9. That the Investor consents to the irrevocable designation of the
[Trustee][Servicer] as its agent to act as agent for the "tax matters person" of
the REMIC pursuant to the Pooling and Servicing Agreement.
10. The Investor will not cause income from the Residual Certificate to
be attributable to a foreign permanent establishment or fixed base, within the
meaning of an applicable income tax treaty, of the Investor or any other U.S.
Person.
11. Check one of the following:
____ The present value of the anticipated tax liabilities
associated with holding the Residual Certificate does not exceed the sum
of:
(i) the present value of any consideration given to the Investor to
acquire the Residual Certificate;
(ii) the present value of the expected future distributions on the
Residual Certificate; and
(iii) the present value of the anticipated tax savings associated with
holding on the Residual Certificate as the REMIC generates losses.

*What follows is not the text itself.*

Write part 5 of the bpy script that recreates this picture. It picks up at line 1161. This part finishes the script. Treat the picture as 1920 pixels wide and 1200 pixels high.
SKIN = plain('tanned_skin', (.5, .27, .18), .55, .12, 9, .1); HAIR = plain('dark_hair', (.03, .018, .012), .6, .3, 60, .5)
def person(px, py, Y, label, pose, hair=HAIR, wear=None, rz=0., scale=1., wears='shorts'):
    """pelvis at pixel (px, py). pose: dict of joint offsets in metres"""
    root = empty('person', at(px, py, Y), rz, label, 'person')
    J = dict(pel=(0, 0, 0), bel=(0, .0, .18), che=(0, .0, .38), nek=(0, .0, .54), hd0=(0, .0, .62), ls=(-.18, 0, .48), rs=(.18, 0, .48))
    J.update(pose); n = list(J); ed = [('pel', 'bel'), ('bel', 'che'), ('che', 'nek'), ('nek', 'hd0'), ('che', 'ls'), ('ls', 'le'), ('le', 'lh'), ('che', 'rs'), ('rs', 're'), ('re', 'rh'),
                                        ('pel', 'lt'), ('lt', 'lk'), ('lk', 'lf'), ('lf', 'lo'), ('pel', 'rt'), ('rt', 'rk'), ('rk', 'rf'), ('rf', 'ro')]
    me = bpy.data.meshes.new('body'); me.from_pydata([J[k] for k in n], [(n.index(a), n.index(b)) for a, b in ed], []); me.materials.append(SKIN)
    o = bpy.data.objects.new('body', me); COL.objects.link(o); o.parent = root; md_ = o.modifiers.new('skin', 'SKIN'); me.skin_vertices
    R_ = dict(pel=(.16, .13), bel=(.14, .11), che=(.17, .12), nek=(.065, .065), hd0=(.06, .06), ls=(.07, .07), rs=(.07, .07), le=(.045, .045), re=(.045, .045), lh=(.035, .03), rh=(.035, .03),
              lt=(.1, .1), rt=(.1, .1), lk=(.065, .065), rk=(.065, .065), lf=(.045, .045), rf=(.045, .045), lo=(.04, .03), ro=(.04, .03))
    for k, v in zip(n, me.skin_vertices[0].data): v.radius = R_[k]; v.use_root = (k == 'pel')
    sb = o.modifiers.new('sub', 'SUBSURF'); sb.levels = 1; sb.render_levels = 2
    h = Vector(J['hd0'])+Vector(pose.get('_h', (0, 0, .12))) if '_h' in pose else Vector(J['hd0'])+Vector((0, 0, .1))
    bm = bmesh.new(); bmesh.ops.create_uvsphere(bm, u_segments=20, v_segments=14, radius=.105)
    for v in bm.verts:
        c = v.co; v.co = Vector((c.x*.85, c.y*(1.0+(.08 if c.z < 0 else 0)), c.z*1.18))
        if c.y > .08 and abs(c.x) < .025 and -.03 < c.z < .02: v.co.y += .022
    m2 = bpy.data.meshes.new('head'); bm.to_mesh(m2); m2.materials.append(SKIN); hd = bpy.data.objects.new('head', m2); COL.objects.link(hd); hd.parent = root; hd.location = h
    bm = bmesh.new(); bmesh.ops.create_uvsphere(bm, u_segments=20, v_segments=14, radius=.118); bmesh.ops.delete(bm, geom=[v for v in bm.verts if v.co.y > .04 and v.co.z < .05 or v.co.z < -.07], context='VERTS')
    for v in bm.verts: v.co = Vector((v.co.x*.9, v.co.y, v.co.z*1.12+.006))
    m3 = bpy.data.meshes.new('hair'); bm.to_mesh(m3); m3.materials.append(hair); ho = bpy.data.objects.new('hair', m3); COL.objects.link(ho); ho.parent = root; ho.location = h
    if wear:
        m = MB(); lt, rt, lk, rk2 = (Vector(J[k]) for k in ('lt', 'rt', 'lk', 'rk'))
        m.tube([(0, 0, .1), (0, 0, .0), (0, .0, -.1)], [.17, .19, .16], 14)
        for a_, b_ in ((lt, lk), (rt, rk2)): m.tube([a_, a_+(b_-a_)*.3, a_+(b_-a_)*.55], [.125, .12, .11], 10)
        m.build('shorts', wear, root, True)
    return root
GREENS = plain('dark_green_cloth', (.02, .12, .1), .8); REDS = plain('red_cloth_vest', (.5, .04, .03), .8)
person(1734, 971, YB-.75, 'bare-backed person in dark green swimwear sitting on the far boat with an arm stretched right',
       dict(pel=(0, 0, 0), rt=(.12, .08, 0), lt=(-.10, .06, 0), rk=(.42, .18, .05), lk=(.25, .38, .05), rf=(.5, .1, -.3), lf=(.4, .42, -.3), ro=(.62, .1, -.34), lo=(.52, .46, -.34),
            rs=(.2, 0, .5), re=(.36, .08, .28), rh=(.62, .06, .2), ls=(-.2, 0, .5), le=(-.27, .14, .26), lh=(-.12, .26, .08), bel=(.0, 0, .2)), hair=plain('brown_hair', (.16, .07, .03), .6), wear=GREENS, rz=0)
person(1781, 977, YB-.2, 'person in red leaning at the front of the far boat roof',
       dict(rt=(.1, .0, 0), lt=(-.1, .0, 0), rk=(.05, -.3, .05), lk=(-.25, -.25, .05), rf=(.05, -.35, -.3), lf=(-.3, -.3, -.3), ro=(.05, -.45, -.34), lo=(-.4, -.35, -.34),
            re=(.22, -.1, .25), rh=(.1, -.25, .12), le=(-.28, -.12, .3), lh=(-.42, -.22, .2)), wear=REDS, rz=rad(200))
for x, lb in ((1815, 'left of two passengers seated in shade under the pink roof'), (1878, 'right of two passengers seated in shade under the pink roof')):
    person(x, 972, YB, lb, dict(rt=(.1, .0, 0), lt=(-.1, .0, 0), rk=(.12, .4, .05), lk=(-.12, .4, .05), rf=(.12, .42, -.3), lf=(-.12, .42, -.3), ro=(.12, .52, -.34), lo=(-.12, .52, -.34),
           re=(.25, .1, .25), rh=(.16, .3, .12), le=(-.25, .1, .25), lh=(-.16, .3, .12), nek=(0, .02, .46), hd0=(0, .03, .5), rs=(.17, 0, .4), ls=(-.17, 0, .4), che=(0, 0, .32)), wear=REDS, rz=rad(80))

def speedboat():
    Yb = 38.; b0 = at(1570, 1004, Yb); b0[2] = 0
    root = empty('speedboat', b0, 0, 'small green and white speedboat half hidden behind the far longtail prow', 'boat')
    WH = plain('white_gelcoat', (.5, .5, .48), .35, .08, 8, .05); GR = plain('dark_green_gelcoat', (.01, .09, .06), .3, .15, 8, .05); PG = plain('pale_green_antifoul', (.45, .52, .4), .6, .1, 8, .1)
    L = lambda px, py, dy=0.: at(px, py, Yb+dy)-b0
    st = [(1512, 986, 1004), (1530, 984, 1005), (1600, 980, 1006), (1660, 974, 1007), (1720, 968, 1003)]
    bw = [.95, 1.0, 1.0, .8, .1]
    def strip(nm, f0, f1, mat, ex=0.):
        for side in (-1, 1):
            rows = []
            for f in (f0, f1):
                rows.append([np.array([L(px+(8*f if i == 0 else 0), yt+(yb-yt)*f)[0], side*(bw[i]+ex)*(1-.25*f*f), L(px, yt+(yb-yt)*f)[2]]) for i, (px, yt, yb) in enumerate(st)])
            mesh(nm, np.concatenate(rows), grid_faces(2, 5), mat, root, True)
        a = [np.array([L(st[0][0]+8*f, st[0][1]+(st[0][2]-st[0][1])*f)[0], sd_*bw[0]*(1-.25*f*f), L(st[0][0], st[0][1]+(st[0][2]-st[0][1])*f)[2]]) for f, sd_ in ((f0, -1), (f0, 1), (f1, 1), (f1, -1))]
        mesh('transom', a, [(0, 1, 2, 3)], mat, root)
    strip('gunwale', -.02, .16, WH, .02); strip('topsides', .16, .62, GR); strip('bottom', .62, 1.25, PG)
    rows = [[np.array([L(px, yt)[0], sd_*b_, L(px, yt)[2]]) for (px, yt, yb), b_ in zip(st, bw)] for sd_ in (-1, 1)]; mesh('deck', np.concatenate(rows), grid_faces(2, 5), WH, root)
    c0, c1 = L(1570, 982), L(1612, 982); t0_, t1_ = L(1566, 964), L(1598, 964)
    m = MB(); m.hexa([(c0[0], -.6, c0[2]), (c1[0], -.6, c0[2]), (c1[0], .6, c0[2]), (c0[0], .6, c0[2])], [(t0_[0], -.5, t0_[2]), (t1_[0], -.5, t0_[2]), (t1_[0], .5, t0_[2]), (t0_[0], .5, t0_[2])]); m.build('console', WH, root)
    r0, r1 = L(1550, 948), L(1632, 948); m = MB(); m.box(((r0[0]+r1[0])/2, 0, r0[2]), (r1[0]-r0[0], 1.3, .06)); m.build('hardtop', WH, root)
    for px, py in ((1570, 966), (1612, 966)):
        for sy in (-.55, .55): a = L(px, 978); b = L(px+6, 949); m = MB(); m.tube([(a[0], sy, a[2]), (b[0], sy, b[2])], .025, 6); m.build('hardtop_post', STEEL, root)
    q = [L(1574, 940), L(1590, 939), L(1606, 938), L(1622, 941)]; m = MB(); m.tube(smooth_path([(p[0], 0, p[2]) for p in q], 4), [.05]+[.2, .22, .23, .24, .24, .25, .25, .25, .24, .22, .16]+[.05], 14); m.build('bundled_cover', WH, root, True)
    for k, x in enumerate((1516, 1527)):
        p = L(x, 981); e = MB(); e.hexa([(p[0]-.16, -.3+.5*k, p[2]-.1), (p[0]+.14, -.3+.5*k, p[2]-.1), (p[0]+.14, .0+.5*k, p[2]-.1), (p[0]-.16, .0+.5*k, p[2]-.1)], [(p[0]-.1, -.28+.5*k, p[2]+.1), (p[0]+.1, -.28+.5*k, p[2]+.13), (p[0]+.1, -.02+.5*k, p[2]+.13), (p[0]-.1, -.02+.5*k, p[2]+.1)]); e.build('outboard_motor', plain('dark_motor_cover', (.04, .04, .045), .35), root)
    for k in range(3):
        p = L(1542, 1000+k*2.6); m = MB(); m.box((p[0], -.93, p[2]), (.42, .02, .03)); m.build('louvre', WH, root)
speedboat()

For purposes of this calculation, (i) the Investor is assumed to pay tax
at the highest rate currently specified in Code Section 11(b) (but the tax rate
in Code Section 55(b)(1)(B) may be used in lieu of the highest rate specified in
Code Section 11(b) if the Investor has been subject to the alternative minimum
tax under Code Section 55 in the preceding two years and will compute its
taxable income in the current taxable year using the alternative minimum tax
rate) and (ii) present values are computed using a discount rate equal to the
short-term Federal rate prescribed by Code Section 1274(d) for the month of the
transfer and the compounding period used by the Investor.
_____ The transfer of the Residual Certificate complies with U.S.
Treasury Regulations Sections 1.860G-1(c)(5) and (6) and, accordingly,
(i) the Investor is an "eligible corporation," as defined in US.
Treasury Regulations Sections 1.860E-1(c)(6)(i), as to which income from
the Residual Certificate will only be taxed in the United States;
(ii) at the time of the transfer, and at the close of the Investor's two
fiscal years preceding the year of the transfer, the Investor had gross
assets for financial reporting purposes (excluding any obligation of a
person related to the Investor within the meaning of U.S. Treasury
Regulation Section 1.860E-1(c)(6)(ii)) in excess of $100 million and net
assets in excess of $10 million;
(iii) the Investor will transfer the Residual Certificate only to
another "eligible corporation," as defined in U.S. Treasury Regulations
Section 1.860E-1(c)(6)(i), in a transaction that satisfies the
requirements of U.S. Treasury Regulations Sections 1.860G-1(c)(4)(i),
(ii) and (iii) and 1.860E-1(c)(5); and
(iv) the Investor determined the consideration paid to it to acquire the
Residual Certificate based on reasonable market assumptions (including,
but not limited to, borrowing and investment rates, prepayment and loss
assumptions, expense and reinvestment assumptions, tax rates and other
factors specific to the Investor) that it has determined in good faith.
_____ None of the above.
IN WITNESS WHEREOF, the Investor has caused this instrument to be
executed on its behalf, pursuant to authority of its Board of Directors, by its
[________] this ____ day of 200_.
_____________________________________
By:__________________________________
Name:
Title:
COUNTY OF )
)
STATE OF )
Personally appeared before me the above-named [___________], known or
proved to me to be the same person who executed the foregoing instrument and to
be the [___________] of the Investor, and acknowledged to me that he executed
the same as his free act and deed and the free act and deed of the Investor.
Subscribed and sworn to before me this ___ day of ________ 200__.